• _Stated task_
Set down the material once more, exactly as it appears.

--- begin ---

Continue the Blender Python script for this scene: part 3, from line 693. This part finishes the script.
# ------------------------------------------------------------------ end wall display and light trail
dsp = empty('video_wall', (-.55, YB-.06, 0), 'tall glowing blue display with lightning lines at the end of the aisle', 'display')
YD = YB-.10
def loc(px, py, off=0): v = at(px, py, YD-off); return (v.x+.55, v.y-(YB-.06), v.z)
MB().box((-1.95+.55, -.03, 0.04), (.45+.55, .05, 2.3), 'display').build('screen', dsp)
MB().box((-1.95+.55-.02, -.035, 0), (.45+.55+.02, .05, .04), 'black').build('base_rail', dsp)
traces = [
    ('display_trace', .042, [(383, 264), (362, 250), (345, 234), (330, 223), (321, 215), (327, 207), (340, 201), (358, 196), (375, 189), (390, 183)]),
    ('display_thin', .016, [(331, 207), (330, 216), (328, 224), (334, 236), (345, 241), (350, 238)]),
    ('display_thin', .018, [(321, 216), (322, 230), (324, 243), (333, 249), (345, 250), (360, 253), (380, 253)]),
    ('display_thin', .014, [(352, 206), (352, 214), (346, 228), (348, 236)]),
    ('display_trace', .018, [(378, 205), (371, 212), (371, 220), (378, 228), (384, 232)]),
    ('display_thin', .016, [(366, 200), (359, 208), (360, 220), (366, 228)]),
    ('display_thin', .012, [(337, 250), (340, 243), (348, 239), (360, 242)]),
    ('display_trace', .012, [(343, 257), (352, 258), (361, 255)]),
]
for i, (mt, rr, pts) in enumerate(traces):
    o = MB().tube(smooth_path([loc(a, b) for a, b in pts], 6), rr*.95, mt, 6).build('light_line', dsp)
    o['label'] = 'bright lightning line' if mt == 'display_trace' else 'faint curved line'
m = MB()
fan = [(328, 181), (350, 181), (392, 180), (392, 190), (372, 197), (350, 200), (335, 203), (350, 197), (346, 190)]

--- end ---

• _The response_
Continue the Blender Python script for this scene: part 3, from line 693. This part finishes the script.
# ------------------------------------------------------------------ end wall display and light trail
dsp = empty('video_wall', (-.55, YB-.06, 0), 'tall glowing blue display with lightning lines at the end of the aisle', 'display')
YD = YB-.10
def loc(px, py, off=0): v = at(px, py, YD-off); return (v.x+.55, v.y-(YB-.06), v.z)
MB().box((-1.95+.55, -.03, 0.04), (.45+.55, .05, 2.3), 'display').build('screen', dsp)
MB().box((-1.95+.55-.02, -.035, 0), (.45+.55+.02, .05, .04), 'black').build('base_rail', dsp)
traces = [
    ('display_trace', .042, [(383, 264), (362, 250), (345, 234), (330, 223), (321, 215), (327, 207), (340, 201), (358, 196), (375, 189), (390, 183)]),
    ('display_thin', .016, [(331, 207), (330, 216), (328, 224), (334, 236), (345, 241), (350, 238)]),
    ('display_thin', .018, [(321, 216), (322, 230), (324, 243), (333, 249), (345, 250), (360, 253), (380, 253)]),
    ('display_thin', .014, [(352, 206), (352, 214), (346, 228), (348, 236)]),
    ('display_trace', .018, [(378, 205), (371, 212), (371, 220), (378, 228), (384, 232)]),
    ('display_thin', .016, [(366, 200), (359, 208), (360, 220), (366, 228)]),
    ('display_thin', .012, [(337, 250), (340, 243), (348, 239), (360, 242)]),
    ('display_trace', .012, [(343, 257), (352, 258), (361, 255)]),
]
for i, (mt, rr, pts) in enumerate(traces):
    o = MB().tube(smooth_path([loc(a, b) for a, b in pts], 6), rr*.95, mt, 6).build('light_line', dsp)
    o['label'] = 'bright lightning line' if mt == 'display_trace' else 'faint curved line'
m = MB()
fan = [(328, 181), (350, 181), (392, 180), (392, 190), (372, 197), (350, 200), (335, 203), (350, 197), (346, 190)]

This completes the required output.